Aug. 5. This day he entered the meeting-house for the last time. Twenty years had passed since he entered it for the first time as a preacher: then a trembling youth, now the spiritual father of many hundreds ; then just girded for the warfare, now the veteran who had fought the good fight, and was about to resign his commission.
He was supported into the house by his senior deacons, and was privileged to witness the admission of twenty-one candidates into the Church. He only had strength to read "the Covenant" and to say to the Church, " I want you always to believe that God is faithful. However dark and mysterious his dispensations may appear, still confide in him. He can make you happy when everything else is taken from you."
Payson Confined to the Chamber of Sickness and Death — His Triumph.
He was asked by a friend if he could see any particular reason for this dispensation. He replied, " No; but I am as well satisfied as if I could see ten thousand reasons." In a letter dictated to his sister, he writes : " Were I to adopt the figurative language of Bunyan, I might date this letter from the land of Beulah, of which I have been for some time such a happy inhabitant. The celestial city is full in my view. Its glories beam upon me, its breezes fan me, its odors are wafted to me, its sounds strike upon my ears, and its spirit is breathed into my heart. Nothing separates me from it but the river of death, which now appears as an insignificant rill, which can be crossed at a single step, whenever God shall give permission. The Sun of Righteousness has been gradually drawing nearer and nearer, appearing larger and brighter as he approached, and now fills the whole hemisphere, pouring forth a flood of glory, in which I seem to float like an insect in the beams of the sun, exulting, yet almost trembling, while I gaze on this excessive brightness, and wondering why God should deign thus to shine upon a sinful worm." On being asked, " Do you feel reconciled ?" he replied, " O that is too cold ; I rejoice ; I triumph ; and this happiness will endure as long as God himself, for it consists in admiring and adoring him. I can find no words to express my happiness. I seem to be swimming in a river of pleasure which is carrying me on to the great fountain. It seems as if all the bottles in heaven were opened, and all its fullness and happiness have come down into my heart. God has been depriving me of one blessing after another, but as each one was removed he has come in and filled up its place. If God had told me some time ago that he was about to make me as happy as I could be in this world, and that he should begin by crippling me in all my limbs and removing from me all my usual sources of enjoyment, I should have thought it a very strange mode of accomplishing his purpose. Now, when I am a cripple and not able to move, I am happier than I ever was in my life before or ever expected to be.
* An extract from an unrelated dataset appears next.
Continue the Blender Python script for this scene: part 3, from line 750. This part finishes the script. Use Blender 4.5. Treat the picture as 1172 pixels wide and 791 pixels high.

"It has often been remarked that people who have passed into the other world cannot come back to tell us what they have seen, but I am so near the eternal world that I can almost see as clearly as if I were there; and I see enough to satisfy me of the truth of the doctrines I have preached. I do not know that I should feel at all surer had I been really there."
"Watchman, what of the night?" asked a gray-headed member of his Church. " I should think it was about noonday," replied the dying Payson. The ruling passion being strong in death, he sent a request to his pulpit that his people should repair to his sick-chamber. They did so in specified classes, a few at a time, and received his dying message.